"The Congress stands by you," Priyanka Gandhi told the families of protesters.
Azamgarh, Uttar Pradesh: Congress leader Priyanka Gandhi Vadra on Wednesday visited Samajwadi Party chief Akhilesh Yadav's parliamentary constituency Azamgarh in Uttar Pradesh and met family members of jailed anti-Citizenship Amendment Act protesters, asserting that raising one's voice in a democracy is not a crime.
Accusing the BJP governments at the Centre and in Uttar Pradesh of trying to destroy the Constitution, she dubbed both as "anti-poor and anti-people".
"Whatever happened with you was wrong, it was an injustice. All of us will stand against the injustice. The government, at the Centre and in UP, is anti-people and anti-poor. It is working to destroy the Constitution. If you and we do not save it, the Constitution will be destroyed," she warned people.
"You have seen the BJP government in Uttarakhand say that reservation is not a constitutional right," she said, alleging that the state government was talking of destroying the Constitution.

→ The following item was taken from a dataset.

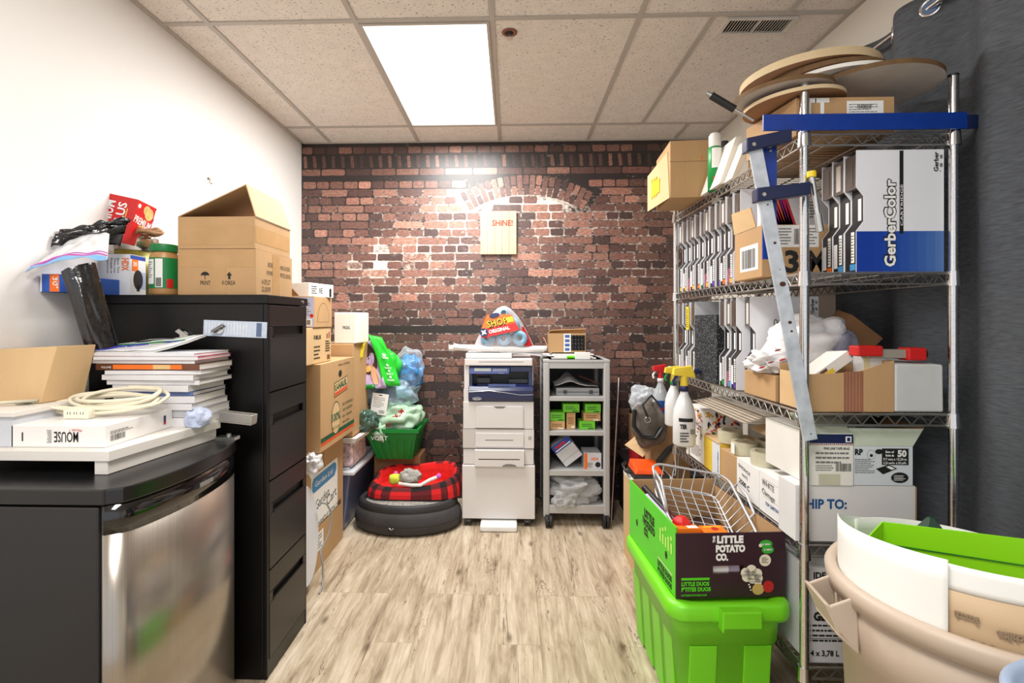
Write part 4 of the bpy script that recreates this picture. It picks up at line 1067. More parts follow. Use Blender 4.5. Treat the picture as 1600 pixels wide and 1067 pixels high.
# ---- dog beds
t = Thing('pet_bed', 'round dark grey pet bed with a grey fleece top, lowest of the two beds', 'pet bed', 'pet beds')
DB = mat('charcoal_canvas', (58, 56, 58), .75, var=.35, vs=5, bump=.2, bs=120)
pc = (xat(638, 3.32), 3.325, 0); rx_, ry_ = .358, .238
b = t.p('body'); b.lathe([(0, .001), (.86, .001), (.97, .02), (1.0, .07), (.985, .115), (.93, .142), (.90, .147)], DB, pc, 56, rx_, ry_)
r_ = t.p('rim'); r_.lathe([(.90, .137), (.925, .155), (.915, .18), (.87, .197), (.82, .190), (.80, .16)], mat('charcoal_rim', (46, 45, 48), .6, var=.2, bump=.1), pc, 56, rx_, ry_)
c_ = t.p('cushion', label='grey fleece cushion'); c_.lathe([(.82, .16), (.76, .178), (.4, .185), (0, .186)], mat('grey_fleece', (158, 154, 148), .95, var=.5, vs=60, bump=.6, bs=90), pc, 48, rx_, ry_)
z_ = t.p('zip'); z_.lathe([(.998, .066), (1.004, .068), (.998, .071)], BLACK, pc, 56, rx_, ry_); z_.tube([(pc[0]-.07, 3.325-.245, .07), (pc[0]-.055, 3.325-.25, .06), (pc[0]-.04, 3.325-.25, .073)], .004, CHROME, 6)
t.done()
t = Thing('pet_bed', 'red and black plaid pet bed with a bright red fleece lining, on the grey bed', 'pet bed', 'pet beds')
def plaid():
    m = bpy.data.materials.new('buffalo_plaid'); m.use_nodes = True; nt = m.node_tree; N = nt.nodes; L = nt.links; B = N['Principled BSDF']
    at = N.new('ShaderNodeAttribute'); at.attribute_name = 'col'
    L.new(at.outputs['Color'], B.inputs['Base Color']); B.inputs['Roughness'].default_value = .85
    return m
PL = plaid(); FL = mat('red_fleece', (222, 26, 22), .95, var=.2, vs=30, bump=.5, bs=90)
b = t.p('bolster'); c = Vector((xat(649, 3.39), 3.412, .196)); nA, nB = 56, 8; prof = []
hx, hy = .278, .148
def bed(a, q):
    ca, sa = cos(a), sin(a); e = .55
    x = math.copysign(abs(ca)**e, ca)*hx; y = math.copysign(abs(sa)**e, sa)*hy
    lift = 0
    ht = .078+.045*max(0, x/hx)+.06*max(0, y/hy)
    if sa < -.5 : ht -= .012*cos((a+pi/2)*2)
    t_ = pi*q-.0
    ro = .06
    ox = -cos(t_)*ro*.75; oz = sin(t_)*ht if q < 1 else 0
    s_ = 1-(-ox+0)/hx*-1
    k = 1+(-ox)/hx*0
    return Vector((x*(1-ox*-1*-1/hx*.9) , y*(1-ox*-1*-1/hy*.9), max(0, oz)+max(0, lift)))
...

"You all have to stand up because all the laws which they are planning to bring in are not against one community, but against the entire Constitution," she said amid slogan shouting by the crowd.

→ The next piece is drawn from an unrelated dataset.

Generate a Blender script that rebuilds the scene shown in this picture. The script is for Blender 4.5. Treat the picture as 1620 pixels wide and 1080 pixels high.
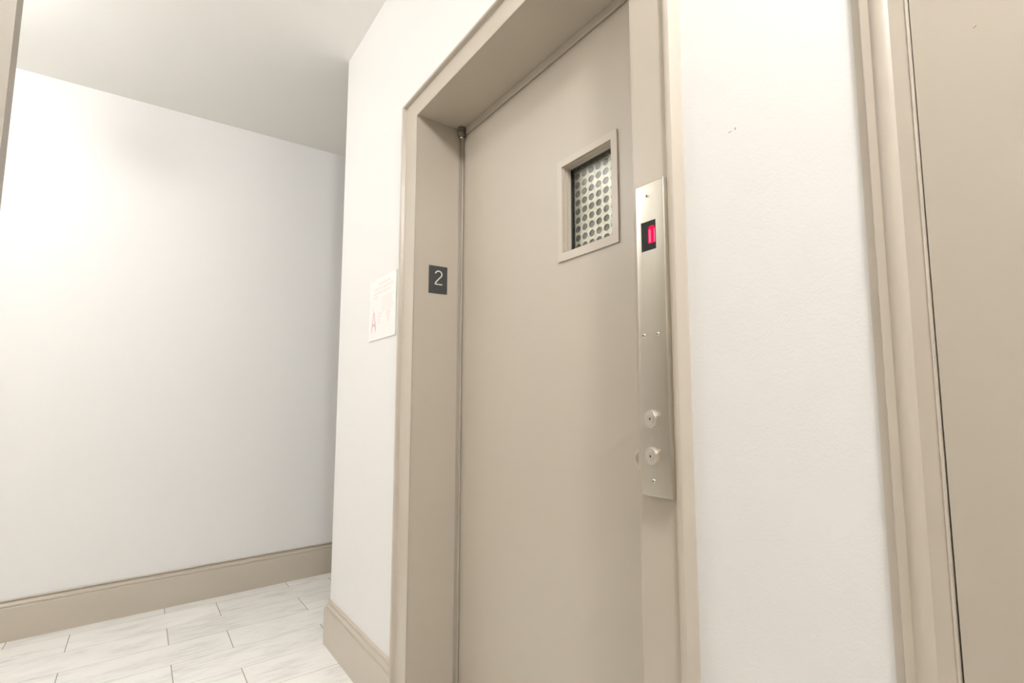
import bpy, bmesh, math, random
from mathutils import Vector, Matrix
random.seed(7)
for o in list(bpy.data.objects): bpy.data.objects.remove(o, do_unlink=True)
S = bpy.context.scene
COL = S.collection

# ------------------------------------------------------------------ camera
FWD = Vector((-0.72976752, 0.67628376, 0.10039749)).normalized()
RGT = Vector((0.67805491, 0.7347248, -0.02051847)).normalized()
UPV = RGT.cross(FWD).normalized()
cam_d = bpy.data.cameras.new('camera')
cam_d.sensor_width = 36.0
cam_d.lens = 828.722 / 1620 * 36
cam_d.shift_x = -182.3705 / 1620
cam_d.shift_y = 6.3442 / 1620
cam_d.clip_start = 0.02
cam = bpy.data.objects.new('camera', cam_d)
COL.objects.link(cam)
M = Matrix((RGT, UPV, -FWD)).transposed().to_4x4()
M.translation = (0, 0, 1.08)
cam.matrix_world = M
S.camera = cam

# ------------------------------------------------------------------ world, exposure, lamp strengths
W = bpy.data.worlds.new('world'); S.world = W; W.use_nodes = True
W.node_tree.nodes['Background'].inputs[0].default_value = (1, .97, .92, 1)
W.node_tree.nodes['Background'].inputs[1].default_value = 0.3
S.view_settings.view_transform = 'Standard'
S.view_settings.look = 'None'
S.view_settings.gamma = 1.0
S.view_settings.use_curve_mapping = False
S.view_settings.exposure = 0.69
# lamp: x, y, radius, radiance of the lit glass bowl
LAMPS = [(-2.90, -0.92, .080, 42.0), (-2.05, -1.65, .12, 70.0), (0.50, 0.06, .09, 185.0)]  # the second lamp is added fill to brighten the far left wall
LAMP_COL = (1.0, .996, .992)

# ------------------------------------------------------------------ key dimensions (metres)
YA = .6858          # face of the elevator wall
XB = -3.919         # face of the far left wall
XC = -2.779         # outside corner of the elevator wall
H = 2.811
JL, JR, ZH = -1.8157, -.7036, 2.109     # clear opening of the elevator frame
PF = .012           # frame face proud of the wall
YD = .852           # elevator door face
DX0, DX1 = -.1989, .68                  # right-hand door

# ------------------------------------------------------------------ helpers
def obj(name, bm, mat, parent=None, smooth=False, **kw):
    bmesh.ops.recalc_face_normals(bm, faces=bm.faces)
    me = bpy.data.meshes.new(name); bm.to_mesh(me); bm.free()
    if smooth:
        for p in me.polygons: p.use_smooth = True
    if mat: me.materials.append(mat)
    o = bpy.data.objects.new(name, me); COL.objects.link(o)
    if parent:
        o.parent = parent
        o.matrix_parent_inverse = Matrix.Translation(-Vector(parent.location)) if parent.type == 'EMPTY' else Matrix()
    for k, v in kw.items(): o[k] = v
    if smooth == 'auto':
        try:
            me.shade_auto_smooth
        except AttributeError: pass
        for e in me.edges: pass
        me.set_sharp_from_angle(angle=math.radians(32))
    return o

def empty(name, loc, **kw):
    o = bpy.data.objects.new(name, None); COL.objects.link(o)
    o.location = loc; o.empty_display_size = .05
    for k, v in kw.items(): o[k] = v
    return o

def add_box(bm, x0, x1, y0, y1, z0, z1, bev=0, seg=2):
    v = [bm.verts.new(p) for p in ((x0,y0,z0),(x1,y0,z0),(x1,y1,z0),(x0,y1,z0),(x0,y0,z1),(x1,y0,z1),(x1,y1,z1),(x0,y1,z1))]
    f = [bm.faces.new([v[i] for i in q]) for q in ((0,3,2,1),(4,5,6,7),(0,1,5,4),(1,2,6,5),(2,3,7,6),(3,0,4,7))]
    if bev:
        es = list({e for a in f for e in a.edges})
        bmesh.ops.bevel(bm, geom=es, offset=bev, segments=seg, profile=.5, affect='EDGES')
    return bm
def box(*a, **k): return add_box(bmesh.new(), *a, **k)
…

Asserting that the Congress will stand with peaceful protesters, the party general secretary said, "I heard stories of women. I went to Bijnor, Meerut, Muzaffarnagar, Lucknow and Varanasi and other places where the police and the administration committed atrocities. A report was drafted by our party and given to the NHRC."
"The Congress party stands by you today, it will stand by you tomorrow, and will continue to stand by you until you get justice," she added.
Several Muslim women had staged a protest in Azamgarh against the amended Citizenship Act and the proposed creation of a National Register of Citizens (NRC) but were dispersed by the police.
An FIR was registered against 35 identified and over 100 unidentified people involved in the protests that day. Of them, 20 people were arrested, police had said.